Saturday, December 02, 2006

Preparing for Advent


Yesterday, after the stress and strain of the campus lecture the day before, I attended an Advent Retreat at the Episcopal House of Prayer, along with eleven other students and staff. It was hosted by Michael Dennis Browne, professor of English at the University of Minnesota and a widely read poet. Michael poked and prodded us with a bevy of poems, suggesting that this season beckons us to learn to "pay attention to the moment," to the very genius of language as it seeks to get us to slow down.

We spent time writing, praying, and sharing--sometimes in ways that bordered on discomfort. While I love the feel and power of poetic language, I don't always enjoy making public the private self--at least not with people I don't know very well.
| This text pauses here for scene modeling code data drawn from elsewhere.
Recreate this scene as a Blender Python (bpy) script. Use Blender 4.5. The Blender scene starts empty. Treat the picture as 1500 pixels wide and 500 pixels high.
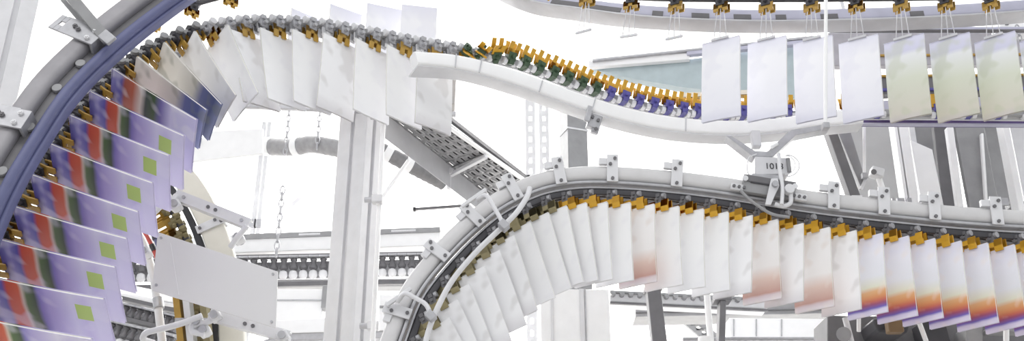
import bpy, math, random
from mathutils import Vector, Matrix
random.seed(7)
SC = bpy.context.scene
COL = SC.collection
F = 1500.0
TH = math.radians(24.0)
CAM = Vector((0, 0, 1.7))
RT = Vector((1, 0, 0)); FW = Vector((0, math.cos(TH), math.sin(TH))); UP = Vector((0, -math.sin(TH), math.cos(TH)))
XA, YA, ZA = Vector((1, 0, 0)), Vector((0, 1, 0)), Vector((0, 0, 1))
I3 = Matrix.Identity(3)

def at(px, py, Y):
    d = FW * F + RT * (px - 750) + UP * (250 - py)
    return CAM + d * (Y / d.y)
def atz(px, py, z):
    d = FW * F + RT * (px - 750) + UP * (250 - py)
    return CAM + d * ((z - CAM.z) / d.z)
def proj(P):
    v = P - CAM; k = v.dot(FW)
    return 750 + F * v.dot(RT) / k, 250 - F * v.dot(UP) / k
def mpp(py, Y):
    return Y / (F * math.cos(TH) - (250 - py) * math.sin(TH))
ONES = 'zeroth first second third fourth fifth sixth seventh eighth ninth tenth eleventh twelfth thirteenth fourteenth fifteenth sixteenth seventeenth eighteenth nineteenth'.split()
def nth(i):
    if i < 20: return ONES[i]
    tens = {2: 'twent', 3: 'thirt', 4: 'fort'}[i // 10]
    return tens + ('ieth' if i % 10 == 0 else 'y-' + ONES[i % 10])

# ------------------------------------------------------------------ materials
def lin(c):
    r = []
    for x in c[:3]:
        x = x / 255.0
        r.append(x / 12.92 if x <= .04045 else ((x + .055) / 1.055) ** 2.4)
    return (*r, 1.0)
def mat(name, c, rough=.5, metal=0.0, var=.06, scale=18.0, spec=.5):
    m = bpy.data.materials.new(name); m.use_nodes = True
    nt = m.node_tree; b = nt.nodes['Principled BSDF']
    b.inputs['Roughness'].default_value = rough
    b.inputs['Metallic'].default_value = metal
    b.inputs['Specular IOR Level'].default_value = spec
    tc = nt.nodes.new('ShaderNodeTexCoord')
    n = nt.nodes.new('ShaderNodeTexNoise'); n.inputs['Scale'].default_value = scale; n.inputs['Detail'].default_value = 4
    nt.links.new(tc.outputs['Object'], n.inputs['Vector'])
    r = nt.nodes.new('ShaderNodeValToRGB')
    a = lin(c)
    r.color_ramp.elements[0].position = .3; r.color_ramp.elements[1].position = .7
    r.color_ramp.elements[0].color = (*[x * (1 - var) for x in a[:3]], 1)
    r.color_ramp.elements[1].color = (*[min(1, x * (1 + var)) for x in a[:3]], 1)
    nt.links.new(n.outputs['Fac'], r.inputs['Fac'])
    nt.links.new(r.outputs['Color'], b.inputs['Base Color'])
    return m

def cover_mat(name, stops, blot=None, amount=.25, nscale=9.0, patch=None):
    """printed cover: bands of print along the sheet, with softly printed picture areas over them"""
    m = bpy.data.materials.new(name); m.use_nodes = True
    nt = m.node_tree; b = nt.nodes['Principled BSDF']; b.inputs['Roughness'].default_value = .42
    tc = nt.nodes.new('ShaderNodeTexCoord')
    sp = nt.nodes.new('ShaderNodeSeparateXYZ'); nt.links.new(tc.outputs['Generated'], sp.inputs[0])
    nz = nt.nodes.new('ShaderNodeTexNoise'); nz.inputs['Scale'].default_value = nscale
    nt.links.new(tc.outputs['Object'], nz.inputs['Vector'])
    ma = nt.nodes.new('ShaderNodeMath'); ma.operation = 'MULTIPLY_ADD'
    nt.links.new(nz.outputs['Fac'], ma.inputs[0]); ma.inputs[1].default_value = .05
    nt.links.new(sp.outputs['Z'], ma.inputs[2])
    cr = nt.nodes.new('ShaderNodeValToRGB')
    el = cr.color_ramp.elements
    while len(el) > 1: el.remove(el[-1])
    for i, (p, c) in enumerate(stops):
        e = el[0] if i == 0 else el.new(p)
        e.position = p; e.color = lin(c)
    nt.links.new(ma.outputs[0], cr.inputs['Fac'])
    out = cr.outputs['Color']
    if blot:
        n2 = nt.nodes.new('ShaderNodeTexNoise'); n2.inputs['Scale'].default_value = 16; n2.inputs['Detail'].default_value = 1
        nt.links.new(tc.outputs['Object'], n2.inputs['Vector'])
        r2 = nt.nodes.new('ShaderNodeValToRGB')
        r2.color_ramp.elements[0].position = .52; r2.color_ramp.elements[0].color = (0, 0, 0, 1)
        r2.color_ramp.elements[1].position = .62; r2.color_ramp.elements[1].color = (amount,) * 3 + (1,)
        nt.links.new(n2.outputs['Fac'], r2.inputs['Fac'])
        mx = nt.nodes.new('ShaderNodeMix'); mx.data_type = 'RGBA'
        nt.links.new(r2.outputs['Color'], mx.inputs['Factor'])
        nt.links.new(out, mx.inputs['A']); mx.inputs['B'].default_value = lin(blot)
        out = mx.outputs['Result']
    if patch:       # one printed patch: x from, x to, z from, z to, colour
        fac = None
        for ch, lo, hi in (('X', patch[0], patch[1]), ('Z', patch[2], patch[3])):
            for op, v in (('GREATER_THAN', lo), ('LESS_THAN', hi)):
                k = nt.nodes.new('ShaderNodeMath'); k.operation = op
                nt.links.new(sp.outputs[ch], k.inputs[0]); k.inputs[1].default_value = v
                if fac is None: fac = k.outputs[0]
                else:
                    g = nt.nodes.new('ShaderNodeMath'); g.operation = 'MULTIPLY'
                    nt.links.new(fac, g.inputs[0]); nt.links.new(k.outputs[0], g.inputs[1]); fac = g.outputs[0]
        mx = nt.nodes.new('ShaderNodeMix'); mx.data_type = 'RGBA'
        nt.links.new(fac, mx.inputs['Factor']); nt.links.new(out, mx.inputs['A']); mx.inputs['B'].default_value = lin(patch[4])
        out = mx.outputs['Result']
    nt.links.new(out, b.inputs['Base Color'])
    return m

WHITE = mat('white_paint', (244, 244, 245), .45, var=.02)
WALLW = mat('white_plaster', (250, 250, 250), .8, var=.01, scale=3)
LIGHT = mat('light_grey_paint', (218, 218, 221), .45, var=.04)
ALU = mat('brushed_aluminium', (196, 196, 200), .42, .25, var=.06)
RAILG = mat('rail_grey', (208, 207, 208), .45, .1, var=.05)
RAILD = mat('dull_rail_grey', (152, 150, 154), .5, .2, var=.08)
STEEL = mat('galvanised_steel', (178, 178, 182), .4, .4, var=.1, scale=40)
MIDG = mat('mid_grey_metal', (150, 150, 152), .5, .1, var=.08)
DKG = mat('dark_grey_metal', (108, 107, 110), .5, .1, var=.1)
VDK = mat('charcoal_plastic', (62, 61, 66), .5, var=.12)
BLUE = mat('blue_plastic', (92, 96, 134), .4, var=.08)
AMBER = mat('amber_plastic', (206, 158, 44), .4, var=.12)
OCHRE = mat('ochre_plastic', (176, 140, 62), .45, var=.15)
GREEN = mat('dark_green_plastic', (62, 84, 62), .5, var=.15)
VIOL = mat('violet_plastic', (86, 82, 150), .45, var=.2)
CREAM = mat('cream_paint', (226, 223, 212), .5, var=.03)
OLIVE = mat('olive_plastic', (140, 130, 96), .5, var=.2)
TEAL = mat('teal_grey_panel', (178, 192, 196), .4, var=.06)
PANEL = mat('blank_panel_grey', (219, 218, 219), .5, var=.015, scale=5)
PAPER = mat('paper_pages', (238, 236, 230), .7, var=.03)
RUBBER = mat('black_rubber', (48, 48, 52), .6, var=.1)
DUCTG = mat('grey_duct_fabric', (128, 127, 129), .6, var=.15, scale=30)
LAV = mat('lavender_grey_paint', (186, 186, 204), .45, var=.05)
FLOORM = mat('concrete_floor', (170, 168, 165), .6, var=.08, scale=2)

C_PURP = cover_mat('cover_purple', [(0, (208, 202, 232)), (.12, (216, 212, 236)), (.2, (204, 196, 230)), (.3, (216, 212, 236)), (.4, (196, 188, 228)), (.5, (172, 162, 216)), (.56, (128, 120, 192)), (.6, (52, 76, 46)), (.67, (78, 108, 56)), (.70, (206, 190, 176)), (.73, (204, 88, 58)), (.82, (190, 70, 54)), (.86, (84, 80, 168)), (.93, (128, 124, 190)), (1, (84, 80, 150))], (222, 218, 238), .4, patch=(.58, .84, .12, .25, (182, 206, 112)))
C_PLUM = cover_mat('cover_green_fold', [(0, (196, 190, 226)), (.3, (214, 210, 234)), (.42, (120, 112, 176)), (.5, (60, 92, 52)), (.6, (52, 70, 62)), (.66, (226, 218, 206)), (.76, (186, 96, 70)), (.86, (160, 80, 66)), (.9, (92, 88, 166)), (1, (120, 116, 180))], (236, 234, 240), .4)
C_DARK = cover_mat('cover_blue_foot', [(0, (150, 156, 190)), (.12, (74, 84, 130)), (.3, (90, 98, 150)), (.42, (200, 196, 190)), (.7, (236, 232, 226)), (1, (226, 222, 216))], (120, 124, 110), .4)
C_WHITE = cover_mat('cover_white', [(0, (236, 236, 239)), (.5, (241, 241, 242)), (1, (239, 239, 240))], (226, 225, 231), .3)
C_GREY = cover_mat('cover_pale_grey', [(0, (214, 212, 216)), (.2, (238, 238, 240)), (1, (244, 244, 246))], (208, 206, 206), .5)
C_BROWN = cover_mat('cover_brown_foot', [(0, (226, 222, 226)), (.09, (206, 190, 196)), (.12, (190, 150, 140)), (.3, (216, 192, 182)), (.45, (234, 231, 230)), (1, (240, 239, 240))], (224, 214, 208), .5)
C_ORNG = cover_mat('cover_orange_foot', [(0, (222, 218, 232)), (.07, (204, 198, 224)), (.10, (104, 92, 176)), (.15, (150, 76, 110)), (.19, (194, 104, 84)), (.24, (212, 146, 96)), (.31, (220, 172, 124)), (.37, (224, 224, 206)), (.5, (228, 230, 236)), (.8, (236, 236, 244)), (1, (224, 224, 240))], (236, 226, 220), .35)
C_LARGE = cover_mat('cover_large_white', [(0, (214, 214, 228)), (.15, (232, 232, 240)), (.8, (240, 240, 244)), (1, (228, 228, 240))], (226, 226, 236), .4)
C_OLIV = cover_mat('cover_olive_grey', [(0, (196, 190, 190)), (.1, (206, 202, 190)), (.5, (208, 212, 196)), (.8, (226, 228, 230)), (.86, (206, 206, 226)), (1, (214, 214, 232))], (188, 194, 170), .45)

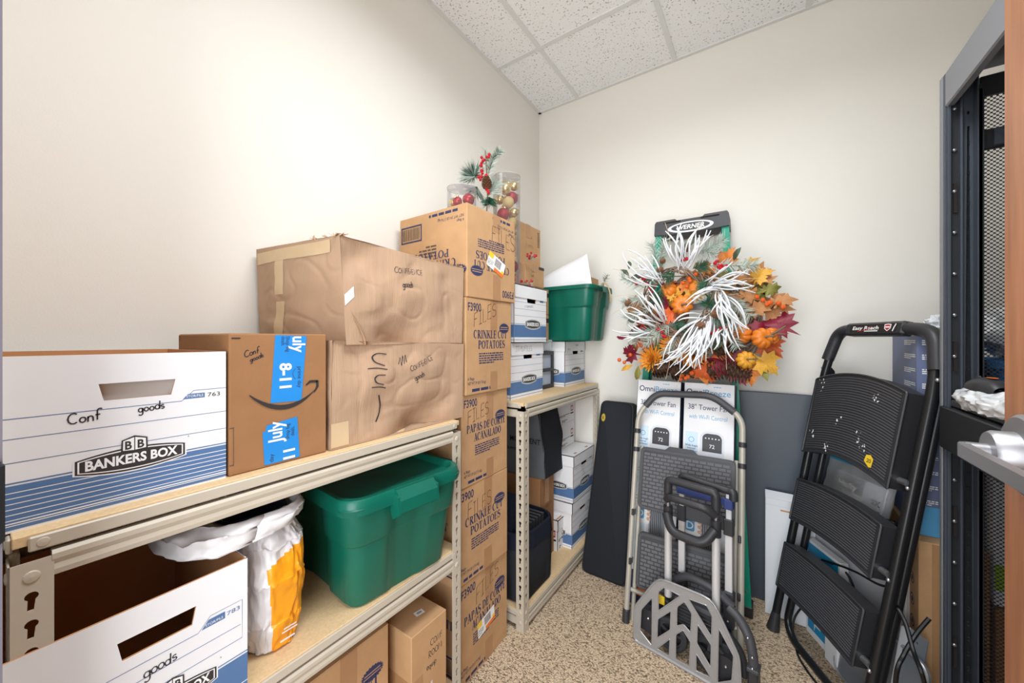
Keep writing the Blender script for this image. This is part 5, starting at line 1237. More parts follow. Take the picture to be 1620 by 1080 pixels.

Michael's advice to graduating students, however, made perfect sense to me--he tells them, "Keep good company." By that he means, not only creating a circle of friends and mentors, but spending time with good poetry and pieces of literature. This has challenged me to read, not only the fiction and short stories which I enjoy so much, but to be more intentional about tackling poetry on a regular basis. I tend to go through spurts, gobbling up whole poems every few weeks, not allowing them to drip into my mind and heart on a daily basis.

One of the prose pieces Michael shared with us was a paragraph from Dom Bede Griffiths, O.S.B., which seems most appropriate on this day before the beginning of the Advent season:
"During most of our waking hours we live on the surface of our being in contact with all the different things which are presented to our senses. Sometimes when we are deep in conversation with a friend or reading a book or perhaps in a dangerous situation, we lose the sense of time and enter into a deeper region of the soul, where it is withdrawn from the outer world: but we are still not far from the surface. Beyond this, beyond all thought and feeling and imagination, there is an inner sanctuary into which we scarcely ever enter. It is the ground or substance of the sould, where all the faculties have their roots, and which is the very centre of our being. It is here that the soul is at all times in direct contact with God. For behing all the phenomena of the world, behind the sights and sounds, behind the forms and energies of nature, there is the ever active presence of God, which sustains them in their being and moves them to act."